Friday, July 11, 2008

It Is What It Is… Really?

Originally published here on February 27, 2008.

You hear the expression from time to time: It is what it is.

Sounds kind of objectivist, doesn't it? Like, there's this thing out there and it's obvious what it is - even though we're probably having trouble talking about it, which is why the expression gets used. Since it's so obvious what this thing is, why discuss it any further...?

The expression got a lot of attention recently when Congress itself decided to try and figure out what it meant. They were trying to decide what to think of secretly taped conversations involving baseball pitcher Roger Clemens; the expression is used on the tape. For their purposes, the Congressional committee involved seems to have decided that the phrase means something like "I don't want to talk about it anymore" - though no new laws about speech or idioms came out of the hearings.

I have an alternative to "It is what it is" that I like much better. My alternative is "It is what you make it." After all, if it always really was want it is, why would anyone write poetry about it.

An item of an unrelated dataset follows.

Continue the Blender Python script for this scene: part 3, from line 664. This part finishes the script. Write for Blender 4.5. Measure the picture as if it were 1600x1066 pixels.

Me on WednesdayAs I type this, it's snowing outside. Snow is what it is, right? I think Robert Frost would disagree. If he agreed, there wouldn't have been much point in writing Stopping by Woods on a Snowy Evening . Like most poems, this one helps you think of something differently - or at least see it better.

Poetry helps you construct new meanings for yourself around things that you encounter. You can shrug off the poem and say, "I don't think I'll build that meaning for myself." Or you can embrace the poem and say, "Maybe snow is more beautiful than I realized..."

Even if you reject the poem's ideas about snow and woods, reading the poem almost forces you to further define what those things mean to you. It's an illustration of Constructivism that's hard to deny.